T-Mobile stock slips into earnings week as TMUS investors size up Feb. 11 update
8 February 2026
1 min read

T-Mobile stock slips into earnings week as TMUS investors size up Feb. 11 update

NEW YORK, Feb 8, 2026, 16:09 (EST) — Market is now shut.

  • TMUS slipped 2.2% to $197.39 on Friday, missing out as the broader market pushed higher.
  • Attention shifts to T-Mobile as investors await its Feb. 11 earnings and the capital markets day update.
  • The subscriber battle picks up another angle with marketing pushes and network shuffles around Sunday’s “Big Game.”

T-Mobile US shares slipped 2.21% Friday, ending a three-day rise and settling at $197.39. That left the stock trailing broader indexes and lagging major telecom rivals. Shares wrapped up roughly 29% off their 52-week high. Trading volume hovered just below the 50-day average. 1

U.S. markets take a breather over the weekend, but things pick up fast. T-Mobile will drop its fourth-quarter and full-year 2025 numbers this Wednesday, Feb. 11, and plans to pair that with a capital markets day update. 2

The issue? The stock keeps slipping after moves higher—even with a strong market backdrop. What investors are chasing: concrete figures on customer growth, more clarity on acquisition costs, and updates to both long-range goals and capital return strategies.
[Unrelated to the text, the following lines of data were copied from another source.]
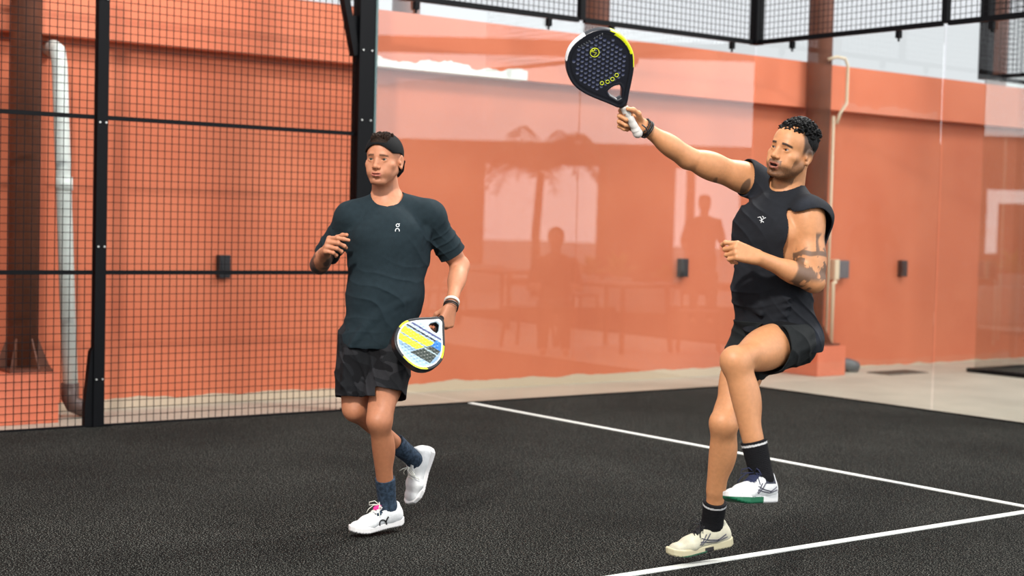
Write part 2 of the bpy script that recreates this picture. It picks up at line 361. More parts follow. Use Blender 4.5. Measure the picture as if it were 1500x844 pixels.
# wire mesh panels
def wires(mb, ax, p, a0, a1, z0, z1, st=.05, w=.004):
    f = (lambda s_, z: (s_, p, z)) if ax == 'x' else (lambda s_, z: (p, s_, z))
    n = int(round((a1-a0)/st)); m_ = int(round((z1-z0)/st))
    for i in range(n+1):
        s_ = a0+(a1-a0)*i/n; mb.bar(f(s_, z0), f(s_, z1), w)
    for j in range(m_+1):
        z = z0+(z1-z0)*j/m_; q = list(f(a0, z)); q2 = list(f(a1, z)); k_ = 1 if ax == 'x' else 0; q[k_] += .004; q2[k_] += .004; mb.bar(q, q2, w)
def fence(ax, p, a0, a1, z0, z1, rails, lb, group=None, rw=.035, rh=.04):
    f = (lambda s_, z: (s_, p, z)) if ax == 'x' else (lambda s_, z: (p, s_, z))
    o = tag(empty('mesh_fence_panel', f((a0+a1)/2, z0)), lb, 'fence panel', group); bx = Vector(o.location)
    mb = MB(); wires(mb, ax, p, a0, a1, z0, z1); c = mb.build('wire_mesh', M_wire, o); c.location = -bx
    for z in rails:
        c = MB().bar(f(a0, z), f(a1, z), rw, rh).build('rail', M_steelb, o); c.location = -bx
    return o
def post(x, y, z0, z1, wx, wy, lb, bolts=(), bdir=(1, 0), plate=.09, extra=None, group=None):
    o = tag(empty('steel_post', (x, y, z0)), lb, 'post', group)
    MB().box((-wx/2, -wy/2, 0), (wx/2, wy/2, z1-z0), .004).build('shaft', M_steelb, o)
    if plate: MB().box((-wx/2-.03, -plate, 0), (wx/2+.02, plate, .012), .003).build('base_plate', M_steelb, o)
    for z in bolts:
        for s_ in (-1, 1):
            MB().tube([(wx/2, s_*wy*.28, z), (wx/2+.008, s_*wy*.28, z)], .0065, 8).build('bolt', M_bolt, o)
    if extra: extra(o)
    return o
# side: posts at y -4 (heavy, with seal and brace), -6, -8 ; fences between
def heavy(o):
    MB().box((.03, .0655, 0), (.055, .083, 3.0)).build('glass_seal', M_edge, o)
    # tapered gusset and diagonal brace near the top
    b = MB(); b.add([(-.02,-.06,2.46),(-.02,-.06,2.84),(-.02,-.13,2.84),(-.02,-.10,2.66),(.02,-.06,2.46),(.02,-.06,2.84),(.02,-.13,2.84),(.02,-.10,2.66)],
        [(0,3,2,1),(4,5,6,7),(0,1,5,4),(1,2,6,5),(2,3,7,6),(3,0,4,7)]); b.bar((0, -.075, 2.56), (0, -.30, 3.5), .05, .065); b.build('brace', M_steelb, o)
post(0, -4.03, -.001, 6.0, .10, .13, 'heavy black steel post with diagonal brace left of the glass', (2.6, 2.1, 1.4, .6), extra=heavy)
def flange(o):
    MB().add([(-.03,-.035,0),(-.03,-.09,0),(-.03,-.09,.15),(-.03,-.055,.5),(-.03,-.035,.53),(.02,-.035,0),(.02,-.09,0),(.02,-.09,.15),(.02,-.055,.5),(.02,-.035,.53)],
        [(0,1,2,3,4),(9,8,7,6,5),(0,5,6,1),(1,6,7,2),(2,7,8,3),(3,8,9,4)]).build('foot_flange', M_steelb, o)
post(0, -6.0, -.012, 3.1, .06, .075, 'slim black fence post with zinc bolts at the left', (2.77, 1.98, 1.18, .32), extra=flange)
post(0, -8.0, -.012, 3.1, .06, .075, 'slim black fence post beyond the left edge of the picture', (1.4, .32))
fence('y', 0, -5.958, -4.10, .01, 3.0, (1.0, 2.0, 3.0), 'black wire mesh panel between the two black posts', rw=.02, rh=.028)
fence('y', 0, -7.96, -6.045, .01, 3.0, (1.0, 2.0, 3.0), 'black wire mesh panel at the left edge of the picture', rw=.02, rh=.028)
# mesh above the glass, its rail, posts
fence('y', 0, -1.975, -.05, 3.03, 4.0, (3.02, 4.0), 'wire mesh panel above the side glass next to the corner')
fence('y', 0, -3.95, -2.035, 3.03, 4.0, (3.02, 4.0), 'wire mesh panel above the side glass next to the heavy post')
fence('x', 0, .05, 1.975, 3.03, 4.0, (3.02, 4.0), 'wire mesh panel above the back glass right of the corner')
fence('x', 0, 2.035, 4.0, 3.03, 4.0, (3.02, 4.0), 'wire mesh panel above the back glass at the right edge')
post(0, 0, 3.0, 4.05, .09, .09, 'short black corner post above the meeting of two glass walls', plate=0)
MBp = MB().box((-.025, -2.03, 3.02), (.025, -1.98, 4.02)); tag(MBp.build('steel_post', M_steelb), 'thin black post above the middle seam of the side glass', 'post')
tag(MB().box((1.98, -.025, 3.02), (2.03, .025, 4.02)).build('steel_post', M_steelb), 'thin black post above the right back glass seam', 'post')
# neighbour frame
post(0, NY, -.012, 4.0, .09, .09, 'black corner post of the neighbouring court upper part', plate=0) if False else None
tag(MB().box((-.05, NY-.05, 2.95), (.06, NY+.05, 4.1)).build('steel_post', M_steelb), 'black corner post of the neighbouring court at the right', 'post')
fence('y', 0, NY+.07, NY+2.0, 2.98, 4.0, (2.97,), 'wire mesh over the neighbouring court side glass')
fence('x', NY, .07, 2.0, 2.98, 4.0, (2.97,), 'wire mesh over the neighbouring court end glass')
# ------------------------------------------------------------------ columns, pedestals, pipes, boxes
def column(y, lb, lb2, ph, pw, x=-.62, r=.12, gr=.12):
    o = tag(empty('steel_column', (x, y, ph)), lb, 'column')
    MB().tube([(0, 0, 0), (0, 0, 7)], r, 24).build('shaft', M_brown, o, True)
    for t in range(6):
        a = t*math.pi/3+.3; c, s_ = math.cos(a), math.sin(a); n = (-s_*.006, c*.006)
        v = []
        for q in (-1, 1):
            for rr, z in ((r*.95, 0), (r+gr, 0), (r+gr-.02, .03), (r*.95, .22)): v.append((c*rr+n[0]*q, s_*rr+n[1]*q, z))
        MB().add(v, [(0,1,2,3),(7,6,5,4),(0,4,5,1),(1,5,6,2),(2,6,7,3),(3,7,4,0)]).build('gusset', M_brown, o)
    MB().box((-.2, -r-gr+.03, -.004), (.22, r+gr-.06, .014)).build('base_plate', M_brown, o)
    if not lb2: return o
    p = MB().box((WX+.002, y-pw, -.012), (-.34, y+(pw if y > 0 else .155), ph-.006), .008).build('concrete_pedestal', M_ped); tag(p, lb2, 'pedestal')
column(1.53, 'brown steel column rising behind the right player', 'square terracotta pedestal under the brown column at the right', .28, .20)
column(-6.28, 'brown steel column behind the mesh at the far left', 'terracotta pedestal under the brown column at the far left', .33, .25, x=-.6, r=.10, gr=.09)
for y, lb in ((-.57, 'brown steel column rising beyond the wall, right of the middle seam'), (-2.69, 'brown steel column rising beyond the wall, above the white bare patch'), (5.59, 'brown steel column rising beyond the wall at the far right')):
    column(y, lb, None, 0, .20, x=-1.5)
p = tag(empty('drain_pipe', (-.60, -5.97, 0)), 'white plastic drain pipe with a brown elbow at the left', 'pipe')
MB().tube([(-.245, -.06, 2.50), (-.14, -.07, 2.5), (-.04, -.078, 2.47), (0, -.08, 2.38), (.01, .02, .19)], .052, 20).build('pipe', M_pvc, p, True)
MB().tube([(.006, -.038, 1.53), (.006, -.041, 1.62)], .057, 20).build('coupling', M_pvc, p, True)
MB().tube([(.01, .02, .22), (.01, .02, .12), (.02, .04, .075), (.04, .09, .052), (.05, .15, .052)], .060, 20).build('elbow', M_pvcb, p, True)
cd = tag(empty('conduit', (-.72, 1.87, 0)), 'thin cream conduit running up the wall beside the brown column', 'conduit')
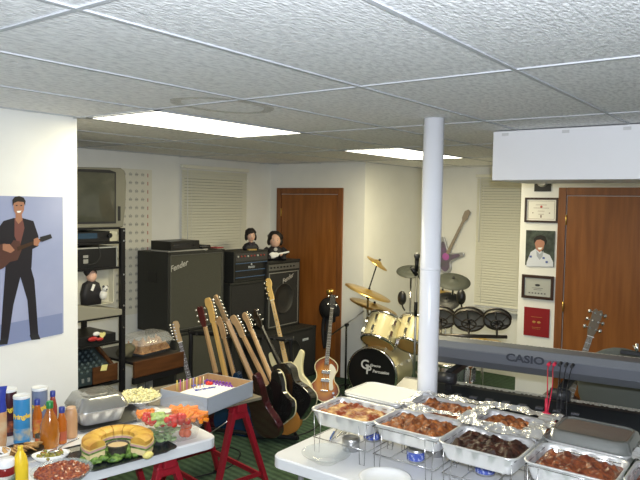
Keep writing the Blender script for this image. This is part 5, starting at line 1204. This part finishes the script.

T-Mobile is rolling out a new brand campaign, grabbing the weekend limelight again. The wireless carrier’s “Big Game” ad—their 13th in a row—will star the Backstreet Boys. Chief Brand and Communications Officer Lucy McLellan described the spot as “about asking Americans to pause and think” about what they’re actually getting from their mobile provider. 3

T-Mobile has engineering and support teams stationed throughout the Bay Area, prepping for spikes in network traffic and making sure public safety communications stay up during the Big Game. “This is about being on the ground when it matters most,” said Salim Kouidri, a senior vice president of technology at T-Mobile. He highlighted tech like “network slicing,” which allocates a segment of the 5G network specifically for certain users. 4

Wall Street is looking for earnings of roughly $2.13 a share and revenue hitting $24.27 billion for the quarter, according to consensus figures from MarketBeat. The company’s results land before the bell. 5

Traders will fixate on the main numbers, but the story probably comes down to postpaid phone net adds, churn rates, and whatever traction shows up in fixed wireless home broadband. Guidance tweaks—any hints on cash flow or capital spend—are bound to hit the stock’s pricing heading into spring.

The downside is hard to ignore. Aggressive promos might lift subscriber numbers, but they can eat into margins fast. Risks around telecom advertising aren’t fading, either. Verizon this week sued T-Mobile, alleging false advertising over savings pitched to switchers—a dispute that could keep the spotlight on promo tactics and messaging. 6

Friday’s drop put T-Mobile behind its peers, despite the surge in equities. Now, heading into Monday’s open, investors face fresh nerves over whether the stock can steady itself before Wednesday’s earnings and strategy update — the event that could send shares sharply up or down.